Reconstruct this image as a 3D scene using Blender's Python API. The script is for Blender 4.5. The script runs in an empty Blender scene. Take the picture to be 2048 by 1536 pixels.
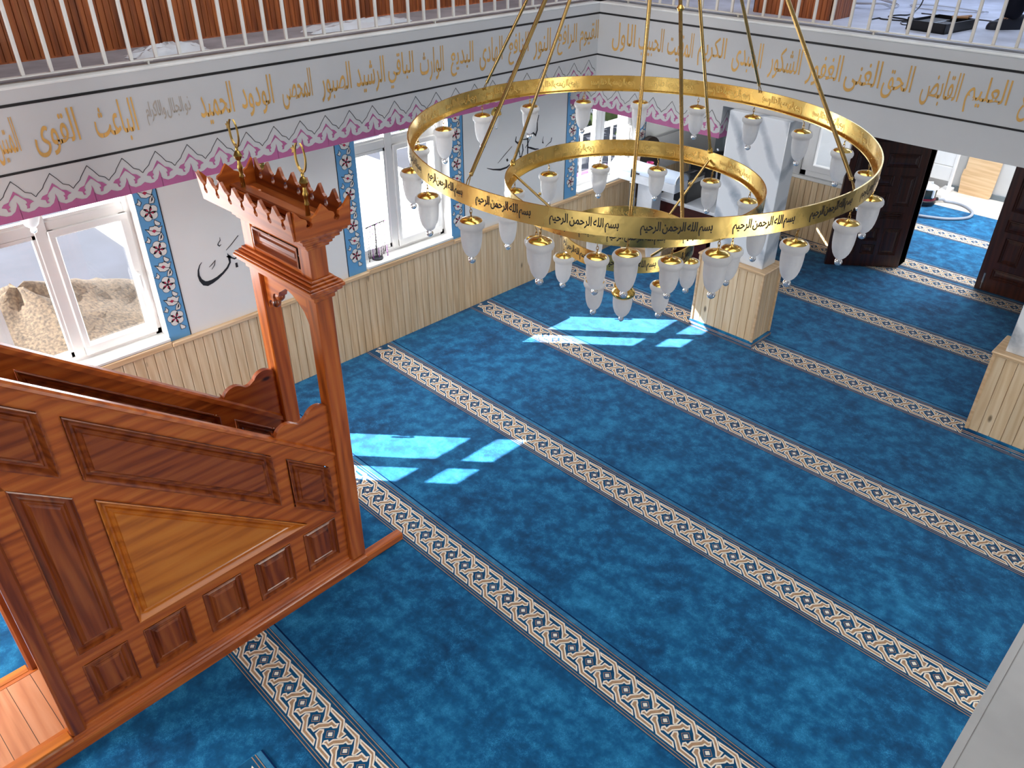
import bpy, math, random
from math import pi, sin, cos, radians
from mathutils import Vector, Matrix
from mathutils.geometry import tessellate_polygon

SCN = bpy.context.scene
COL = SCN.collection

# ------------------------------------------------------------------ camera
CAM_POS = (5.80264, -1.51969, 4.0)
R = ((0.7081260, 0.7060632, 0.0056825),
     (0.3859536, -0.3803170, -0.8404754),
     (-0.5912676, 0.5973557, -0.5418199))
cd = bpy.data.cameras.new('camera')
cam = bpy.data.objects.new('camera', cd)
COL.objects.link(cam)
cam.matrix_world = Matrix(((R[0][0], -R[1][0], -R[2][0], CAM_POS[0]),
                           (R[0][1], -R[1][1], -R[2][1], CAM_POS[1]),
                           (R[0][2], -R[1][2], -R[2][2], CAM_POS[2]),
                           (0, 0, 0, 1)))
cd.sensor_width = 36.0
cd.lens = 27.9
cd.clip_start = 0.05
SCN.camera = cam

# ------------------------------------------------------------------ light and exposure
SUN_DIR = Vector((1.0, 0.885, -0.95))
EXPOSURE = 0.55
vs = SCN.view_settings
vs.view_transform = 'Standard'
vs.look = 'None'
vs.exposure = EXPOSURE
vs.gamma = 1.0
vs.use_curve_mapping = False

w = bpy.data.worlds.new('sky')
SCN.world = w
w.use_nodes = True
bgn = w.node_tree.nodes['Background']
bgn.inputs[0].default_value = (0.70, 0.83, 1.0, 1)
bgn.inputs[1].default_value = 2.6

def light(name, typ, loc, energy, color=(1, 1, 1), rot=None, size=None, size_y=None, direction=None):
    l = bpy.data.lights.new(name, typ)
    l.energy = energy
    l.color = color
    if typ == 'AREA':
        l.shape = 'RECTANGLE'
        l.size = size
        l.size_y = size_y or size
    o = bpy.data.objects.new(name, l)
    COL.objects.link(o)
    o.location = loc
    if direction is not None:
        o.rotation_euler = Vector(direction).to_track_quat('-Z', 'Y').to_euler()
    return o

sun = light('sun', 'SUN', (-8, -6, 12), 27.0, (1.0, 0.97, 0.92), direction=SUN_DIR)
sun.data.angle = radians(0.4)
# added fill lights in place of unseen dome, upper, qibla and right side windows
light('dome_fill', 'AREA', (3.0, 2.2, 6.15), 95, (0.90, 0.95, 1.0), size=4.2, size_y=4.2, direction=(0, 0, -1))
light('gallery_back_fill', 'AREA', (3.6, 8.25, 4.5), 60, (0.58, 0.72, 1.0), size=4.0, size_y=1.6, direction=(0, -1, -0.35))
light('qibla_fill', 'AREA', (4.6, -3.2, 2.0), 40, (0.95, 0.97, 1.0), size=3.0, size_y=2.0, direction=(-0.25, 1, -0.1))
light('qibla_left_fill', 'AREA', (0.95, -3.2, 1.7), 110, (1.0, 0.97, 0.95), size=1.4, size_y=1.6, direction=(0.1, 1, -0.15))
light('right_side_fill', 'AREA', (8.5, 2.2, 1.45), 210, (1.0, 0.96, 0.90), size=1.3, size_y=8.5, direction=(-1, 0, 0.05))  # fill added to brighten the left wall, pulpit and brass
light('vestibule_daylight', 'AREA', (3.4, 10.2, 2.75), 130, (0.92, 0.96, 1.0), size=2.2, size_y=2.6, direction=(0, 0, -1))
for i_, yy in enumerate((-0.1, 2.92, 5.94)):
    light('window_fill', 'AREA', (0.015, yy, 1.55), 13, (0.93, 0.96, 1.0), size=1.2, size_y=1.0, direction=(1, 0, -0.25))  # extra soft fill added just inside each left wall window

# ------------------------------------------------------------------ materials
def lin(c):
    return tuple((x / 255 / 12.92) if x / 255 <= 0.04045 else ((x / 255 + 0.055) / 1.055) ** 2.4 for x in c) + (1.0,)

class NT:
    def __init__(self, name):
        self.m = bpy.data.materials.new(name)
        self.m.use_nodes = True
        self.t = self.m.node_tree
        self.b = self.t.nodes['Principled BSDF']
        self.out = self.t.nodes['Material Output']
    def n(self, typ, **kw):
        x = self.t.nodes.new(typ)
        for k, v in kw.items():
            setattr(x, k, v)
        return x
    def l(self, a, b):
        self.t.links.new(a, b)
    def coords(self, scale=(1, 1, 1), rot=(0, 0, 0)):
        tc = self.n('ShaderNodeTexCoord')
        mp = self.n('ShaderNodeMapping')
        mp.inputs['Scale'].default_value = scale
        mp.inputs['Rotation'].default_value = rot
        self.l(tc.outputs['Object'], mp.inputs['Vector'])
        return mp.outputs['Vector']
    def noise(self, vec, scale, detail=3, rough=0.55, dist=0.0):
        x = self.n('ShaderNodeTexNoise')
        x.inputs['Scale'].default_value = scale
        x.inputs['Detail'].default_value = detail
        x.inputs['Roughness'].default_value = rough
        x.inputs['Distortion'].default_value = dist
        self.l(vec, x.inputs['Vector'])
        return x.outputs['Fac']
    def ramp(self, fac, stops):
        x = self.n('ShaderNodeValToRGB')
        e = x.color_ramp.elements
        e[0].position, e[0].color = stops[0]
        e[1].position, e[1].color = stops[-1]
        for p, c in stops[1:-1]:
            k = e.new(p)
            k.color = c
        self.l(fac, x.inputs['Fac'])
        return x.outputs['Color']
    def mix(self, fac, a, b, mode='MIX'):
        x = self.n('ShaderNodeMix', data_type='RGBA', blend_type=mode)
        for sock, v in ((x.inputs['Factor'], fac), (x.inputs['A'], a), (x.inputs['B'], b)):
            if isinstance(v, (int, float, tuple)):
                sock.default_value = v
            else:
                self.l(v, sock)
        return x.outputs['Result']
    def bump(self, h, strength=0.2, dist=0.01):
        x = self.n('ShaderNodeBump')
        x.inputs['Strength'].default_value = strength
        x.inputs['Distance'].default_value = dist
        self.l(h, x.inputs['Height'])
        self.l(x.outputs['Normal'], self.b.inputs['Normal'])

def plain(name, rgb, rough=0.6, metal=0.0, spec=0.5, var=0.04, vscale=6.0, coat=0.0, bump=0.0):
    t = NT(name)
    v = t.coords()
    f = t.noise(v, vscale, 4)
    c = lin(rgb)
    lo = tuple(x * (1 - var * 2) for x in c[:3]) + (1,)
    hi = tuple(min(1, x * (1 + var * 2)) for x in c[:3]) + (1,)
    t.l(t.ramp(f, [(0.3, lo), (0.7, hi)]), t.b.inputs['Base Color'])
    t.b.inputs['Roughness'].default_value = rough
    t.b.inputs['Metallic'].default_value = metal
    t.b.inputs['Specular IOR Level'].default_value = spec
    t.b.inputs['Coat Weight'].default_value = coat
    t.b.inputs['Coat Roughness'].default_value = 0.12
    if bump:
        t.bump(t.noise(v, vscale * 12, 3), bump, 0.005)
    return t.m

def wood(name, dark, mid, light_, axis='Z', rough=0.35, coat=0.3, scale=1.0, knots=True, board=None, bvar=0.18, wave=0.2):
    """grain along the given object axis; optional per-board tone change (axis index, pitch)"""
    t = NT(name)
    a = {'X': 0, 'Y': 1, 'Z': 2}[axis]
    sc = [9.0 * scale] * 3
    sc[a] = 0.7 * scale
    v = t.coords(tuple(sc))
    wv = t.noise(v, 1.6, 3, 0.6, 0.8)
    fine = t.n('ShaderNodeTexWave', wave_type='BANDS', bands_direction='DIAGONAL')
    fine.inputs['Scale'].default_value = 1.1
    fine.inputs['Distortion'].default_value = 7.0
    fine.inputs['Detail'].default_value = 3.0
    fine.inputs['Detail Scale'].default_value = 1.2
    t.l(v, fine.inputs['Vector'])
    f = t.mix(wave, wv, fine.outputs['Fac'])
    col = t.ramp(f, [(0.22, lin(dark)), (0.5, lin(mid)), (0.8, lin(light_))])
    if knots:
        sk = [2.6 * scale] * 3
        sk[a] = 1.1 * scale
        vk = t.coords(tuple(sk))
        vo = t.n('ShaderNodeTexVoronoi', feature='F1')
        vo.inputs['Scale'].default_value = 1.7
        t.l(vk, vo.inputs['Vector'])
        kf = t.ramp(vo.outputs['Distance'], [(0.035, (1, 1, 1, 1)), (0.085, (0, 0, 0, 1))])
        col = t.mix(kf, col, tuple(x * 0.35 for x in lin(dark)[:3]) + (1,))
    if board:
        tc = t.n('ShaderNodeTexCoord')
        sp = t.n('ShaderNodeSeparateXYZ')
        t.l(tc.outputs['Object'], sp.inputs[0])
        def fl(idx, pitch):
            d = t.n('ShaderNodeMath', operation='DIVIDE')
            t.l(sp.outputs[idx], d.inputs[0])
            d.inputs[1].default_value = pitch
            q = t.n('ShaderNodeMath', operation='FLOOR')
            t.l(d.outputs[0], q.inputs[0])
            return q.outputs[0]
        cb = t.n('ShaderNodeCombineXYZ')
        for k, (idx, pitch) in enumerate(board):
            t.l(fl(idx, pitch), cb.inputs[k])
        wn = t.n('ShaderNodeTexWhiteNoise', noise_dimensions='3D')
        t.l(cb.outputs[0], wn.inputs['Vector'])
        mr = t.n('ShaderNodeMapRange')
        mr.inputs['To Min'].default_value = 1 - bvar
        mr.inputs['To Max'].default_value = 1 + bvar
        t.l(wn.outputs['Value'], mr.inputs['Value'])
        hs = t.n('ShaderNodeHueSaturation')
        t.l(mr.outputs[0], hs.inputs['Value'])
        t.l(col, hs.inputs['Color'])
        col = hs.outputs['Color']
    t.l(col, t.b.inputs['Base Color'])
    t.b.inputs['Roughness'].default_value = rough
    t.b.inputs['Coat Weight'].default_value = coat
    t.b.inputs['Coat Roughness'].default_value = 0.15
    t.bump(f, 0.05, 0.004)
    return t.m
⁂
Exercise directions » Make a copy of each line that contains the string "scene".

Correct answer »
Reconstruct this image as a 3D scene using Blender's Python API. The script is for Blender 4.5. The script runs in an empty Blender scene. Take the picture to be 2048 by 1536 pixels.
SCN = bpy.context.scene